В Гамбурге у меня был поразительный гример. Наверное, он был художником. У нас бороду приклеивают целиком, а он, зная специфику пения, понимая, что артист довольно интенсивно артикулирует, делал бороду из кусков. Такая борода не отклеивалась. А сколько раз я в других случаях заканчивал акт, понимая, что один ус у меня на месте, а другой отклеился, и пребывая в раздумьях, что мне с ним, с единственным, делать.
Самсон требует совершенно особенного грима, особенно когда он ослеплен. Главное, грим должен быть в характере эпохи. Но роли белых людей, это роли белых людей. Так, глаза подведут, и выходишь.
Правда, Хозе, которого я спел очень рано, почему-то появлялся у меня в четвертом акте седым.
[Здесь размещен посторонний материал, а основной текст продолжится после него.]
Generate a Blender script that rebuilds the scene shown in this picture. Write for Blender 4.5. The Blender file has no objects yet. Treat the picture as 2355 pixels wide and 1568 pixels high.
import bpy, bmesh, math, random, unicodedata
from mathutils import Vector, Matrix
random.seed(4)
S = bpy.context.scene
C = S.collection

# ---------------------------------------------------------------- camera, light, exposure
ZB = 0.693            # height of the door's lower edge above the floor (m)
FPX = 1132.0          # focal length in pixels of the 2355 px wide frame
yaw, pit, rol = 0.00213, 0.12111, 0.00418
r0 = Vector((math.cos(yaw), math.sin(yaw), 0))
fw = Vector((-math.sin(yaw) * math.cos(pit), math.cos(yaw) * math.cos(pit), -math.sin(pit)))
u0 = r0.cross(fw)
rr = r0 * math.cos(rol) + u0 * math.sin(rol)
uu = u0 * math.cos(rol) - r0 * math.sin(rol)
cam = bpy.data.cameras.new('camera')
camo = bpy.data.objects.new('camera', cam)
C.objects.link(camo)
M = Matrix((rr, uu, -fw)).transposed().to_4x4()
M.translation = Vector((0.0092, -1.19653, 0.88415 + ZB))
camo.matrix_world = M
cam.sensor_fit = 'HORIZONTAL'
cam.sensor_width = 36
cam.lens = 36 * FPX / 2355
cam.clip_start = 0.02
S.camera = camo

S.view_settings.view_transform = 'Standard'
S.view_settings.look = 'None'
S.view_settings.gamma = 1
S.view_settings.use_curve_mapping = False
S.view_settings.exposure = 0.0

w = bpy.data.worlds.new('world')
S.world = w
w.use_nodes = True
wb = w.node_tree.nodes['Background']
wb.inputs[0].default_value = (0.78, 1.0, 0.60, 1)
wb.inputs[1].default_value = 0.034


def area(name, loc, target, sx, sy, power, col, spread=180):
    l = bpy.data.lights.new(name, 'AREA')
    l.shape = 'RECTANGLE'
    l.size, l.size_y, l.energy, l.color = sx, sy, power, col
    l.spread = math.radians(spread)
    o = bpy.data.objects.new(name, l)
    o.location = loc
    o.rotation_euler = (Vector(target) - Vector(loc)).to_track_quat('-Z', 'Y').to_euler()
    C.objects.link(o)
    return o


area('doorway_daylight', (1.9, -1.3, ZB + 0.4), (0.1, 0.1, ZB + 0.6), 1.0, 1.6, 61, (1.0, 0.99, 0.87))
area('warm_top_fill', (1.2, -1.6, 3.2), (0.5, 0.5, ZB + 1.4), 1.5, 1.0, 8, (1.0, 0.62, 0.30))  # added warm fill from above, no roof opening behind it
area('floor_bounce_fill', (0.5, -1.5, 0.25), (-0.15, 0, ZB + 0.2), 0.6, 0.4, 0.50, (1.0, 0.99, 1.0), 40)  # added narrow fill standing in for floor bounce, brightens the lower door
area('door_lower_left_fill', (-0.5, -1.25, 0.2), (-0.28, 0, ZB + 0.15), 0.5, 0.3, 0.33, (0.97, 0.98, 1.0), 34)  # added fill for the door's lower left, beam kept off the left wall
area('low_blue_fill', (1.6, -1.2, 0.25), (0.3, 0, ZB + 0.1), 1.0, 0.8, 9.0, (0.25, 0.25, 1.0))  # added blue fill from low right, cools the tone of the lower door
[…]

Я очень любил седить себе волосы. Казалось, он так переживает, он так переживает, что даже поседел!
— Как вы себя ощущали в разных костюмах?
— Если костюмы были удобными, то прекрасно, а если неудобными, то, конечно, трудно. Артист проводит под юпитерами колоссальное количество времени. Но если костюмы безумно красивые, то закрываешь глаза на то, что в них неудобно двигаться.
— Раньше в Большом театре некоторые артисты специально учились носить костюмы. Максакова, например, рассказывала, как она училась носить платье Марины Мнишек со шлейфом. Вы учились носить исторические костюмы?
— Да нет. Специально я ничего не предпринимал. Мне кажется, я и так от природы умел носить исторические костюмы, а фрак мне просто идет. Но я представлял себе определенную походку. Например, каким должен быть Отелло в различных ситуациях. Когда из Венеции на Кипр к нему приезжают послы, я думал, каким образом он должен представлять свою значимость завоевателя. Такую походку, осанку, жесты я и изображал.